Podemos argumentar que Ortega acertó en describir una tendencia, pero tal vez sobrestimó su permanencia absoluta. Efectivamente, el arte del siglo XX llevó muy lejos la ruptura con el humanismo tradicional; no obstante, la historia no fue lineal ni unidireccional. Hubo idas y vueltas, movimientos pendulares. La “muerte de la figura” y de la narratividad en la pintura no impidió que posteriormente resurgieran la figura y la narración bajo nuevos enfoques. La propia literatura –pensemos en la novela y la poesía–, que Ortega también analizó en 1925 augurando su agotamiento, encontró formas de reinventarse sin renunciar del todo a contar la condición humana. Cabe destacar que Ortega formuló su teoría en pleno furor vanguardista; aún no podía anticipar fenómenos como la posmodernidad, que en las artes trajo a veces la mezcla irreverente de alta cultura y cultura popular, el pastiche de estilos históricos y cierta “vuelta a lo figurativo” en pintura en los años 80. Tampoco podía prever el papel que la tecnología digital jugaría en el arte del siglo XXI: instalaciones audiovisuales, realidad virtual, arte generativo por inteligencia artificial… Manifestaciones que, por un lado, radicalizan la idea del arte como técnica y concepto (lo cual coincide con la visión de Ortega de un arte cada vez más alejado de la inmediatez natural , pero por otro lado, muchas veces buscan impactar y atraer a audiencias masivas en festivales y espacios públicos, cerrando en parte la brecha con “la masa”. Por ejemplo, una proyección inmersiva de arte digital puede ser entendida y disfrutada por miles de espectadores sin formación artística, logrando un tipo de experiencia estética novedosa que combina alta tecnología y emociones básicas (asombro, diversión). ¿Diríamos que eso es arte “deshumanizado” o más bien una nueva forma de arte hiperhumano, que apela a sentidos y emociones de forma inédita?

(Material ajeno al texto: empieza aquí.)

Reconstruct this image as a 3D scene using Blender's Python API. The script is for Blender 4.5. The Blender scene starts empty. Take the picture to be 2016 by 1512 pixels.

Quizá la mayor vigencia de Ortega y Gasset reside no en si tuvo razón al 100% o no en sus predicciones, sino en las categorías de análisis que nos legó. Su ensayo sigue siendo una referencia obligada para entender el choque entre arte vanguardista y público, entre arte “intelectual” y arte “popular”, tensión que persiste hoy. Conceptos como la “deshumanización” nos invitan a preguntar, frente a cualquier obra contemporánea: ¿qué lugar ocupa aquí lo humano? ¿Se busca la empatía y la representación, o se rehúyen deliberadamente? Cuando vemos una instalación minimalista o una pintura abstracta pura, podemos evocar a Ortega para entender esa voluntad de estilo y esa renuncia a la emoción fácil que las anima. Del mismo modo, su distinción entre el placer estético inteligente y el simple “contagio sentimental” resulta útil para valorar ciertas obras conceptuales cuyo significado se revela solo tras una reflexión: comprendemos que no es torpeza del artista, sino una apuesta consciente por otro tipo de goce estético más cerebral. También Ortega nos alerta sobre el peligro del elitismo: él mismo, aunque celebraba la excelencia, reconoció que un arte demasiado alejado de la vida podía volverse socialmente estéril. De hecho, en La deshumanización del arte hay destellos de preocupación porque el arte nuevo termine en un callejón solipsista. Señaló que una obra completamente vaciada de referencias humanas sería ilegible: “un cuadro o una poesía donde no quedase resto alguno de formas vividas sería ininteligible” .Es decir, incluso la más abstracta de las artes necesita algún anclaje humano (por mínimo que sea) para no disolverse en la nada. Esta observación sigue siendo pertinente al apreciar ciertas tendencias extremas del arte actual: por ejemplo, instalaciones cuyo significado depende enteramente de un texto explicativo externo (lo que a veces genera la crítica de que “sin leer no se entiende”). En esas situaciones, uno recuerda la advertencia orteguiana: si se extirpa todo contenido reconocible, el arte corre el riesgo de no comunicar nada .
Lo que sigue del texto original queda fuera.